Andra Douglas is the author of the new novel Changing Cadence: Friendship, Football, and the Art of Transition. It's a sequel to her novel Black & Blue. She is a former quarterback and former owner of the New York Sharks football team, and she lives in New York City.
Q: Changing Cadence is a sequel to your previous book, Black & Blue--why did you decide to write this new novel about your character Christine?
A: I didn’t originally set out to write a sequel. Black & Blue explored
identity, belonging, and what it meant for Christine to fight her way into a
world that didn’t necessarily make room for her.
But after that story ended, I realized I was still thinking about her—not during the victories, but during the transitions. What happens when the thing that defined you begins to change? What happens when the game slows down and you’re forced to figure out who you are without the uniform, the structure, or the constant motion?
That felt deeply human to me, and honestly, very familiar.
In Changing Cadence: Friendship, Football, and the Art of Transition, Christine is older, more accomplished in some ways, but also more vulnerable. She owns the New York Sharks and is facing the end of an era while simultaneously watching her mother and her friends navigate aging and reinvention in Florida.
The story became less about proving yourself and more about learning how to let go, evolve, and stay connected to the people who shaped you.
And thankfully, humor survives all of it.
Q: The tennis star Billie Jean King called the book “a love letter to those who are committed to being their authentic selves.” What do you think of that description?
A: First of all, hearing Billie Jean King say anything positive about my work was surreal. She’s someone who changed the landscape for women in sports simply by refusing to shrink herself to fit expectations. So that description means a great deal to me.

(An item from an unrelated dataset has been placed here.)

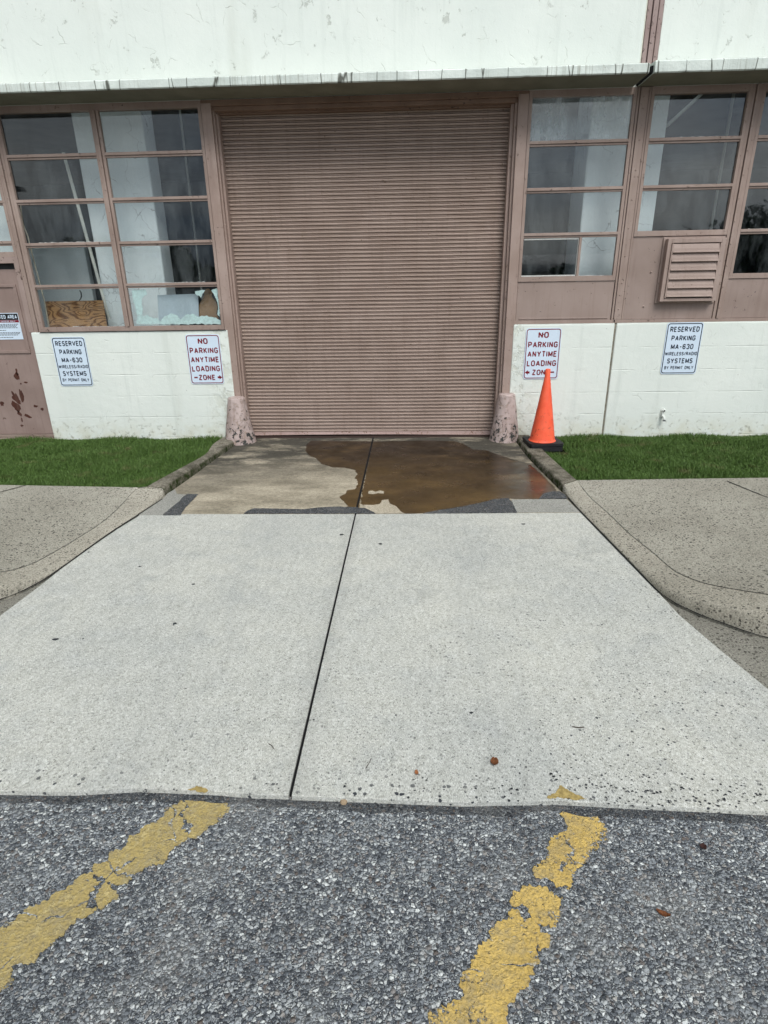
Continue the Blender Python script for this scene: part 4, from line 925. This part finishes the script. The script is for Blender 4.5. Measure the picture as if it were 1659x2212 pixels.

I think she understood that the book isn’t really just about football. It’s about the tension between who we truly are and who the world is more comfortable with us being.
A lot of the characters in the book—Christine included—have spent years adapting, surviving, compartmentalizing, or armoring up in order to move through certain spaces. But underneath all of that is this desire to simply live honestly and be accepted without editing themselves.
So yes, I loved Billie Jean’s description because to me, authenticity isn’t always loud or triumphant. Sometimes it’s messy, funny, uncomfortable, or deeply quiet. Sometimes it’s just finally exhaling.
Q: How was the book’s title chosen, and what does it signify for you?
A: The title came from the idea of rhythm changing in life.
In football, cadence is the rhythm that starts the play. It signals movement, timing, readiness. But life also has cadences—family rhythms, career rhythms, emotional rhythms—and eventually those rhythms change whether we’re ready or not.
The book is really about learning how to move through those transitions without losing yourself.
There’s also something musical and emotional about the phrase “Changing Cadence” that I liked because the story shifts between humor and heartbreak, New York and Florida, competition and caregiving, endings and reinvention. The title seemed to hold all of that.
Q: What do you think the book says about the world of women’s tackle football?
A: I hope it shows how extraordinary and layered that world really is.
People often focus on the novelty of women playing tackle football, but what fascinated me was always the humanity inside it—the friendships, sacrifices, humor, heartbreak, obsession, resilience, and chosen family that developed around the game.
These athletes were balancing jobs, injuries, relationships, finances, and everyday life while playing a brutal, beautiful sport largely for the love of it. There’s something incredibly powerful about that.
I also think the book quietly asks why these stories haven’t been centered more often in sports culture. Women’s tackle football has existed for decades, yet so many people still react as though it’s some strange new concept. Meanwhile, the women involved have built entire communities and lifelong bonds around it.
The sport may be the backdrop, but the emotional stakes are universal.
Q: What are you working on now?
A: I’m continuing to develop both Black & Blue and Changing Cadence for television and film, which has been exciting because the characters and relationships naturally lend themselves to that format.
I’m especially interested in preserving the humor and emotional complexity of the stories. I never wanted these characters to become symbols or inspirational slogans. They’re flawed, funny, sharp, stubborn, loyal people trying to navigate identity, ambition, aging, love, and belonging.
I’m also continuing to write. I suspect I always will.
Q: Anything else we should know?
A: Only that I hope people come away from the book feeling seen.
You don’t have to know anything about football to understand what it feels like to lose a version of yourself, to outgrow something you once loved, or to hold tightly to the people who helped shape your life.
And despite some of the heavier themes, the book is also very funny at times. The older women in Florida—the “Remoras”—might honestly steal the entire thing.
I’ve learned that humor is often how people survive change. That felt important to honor.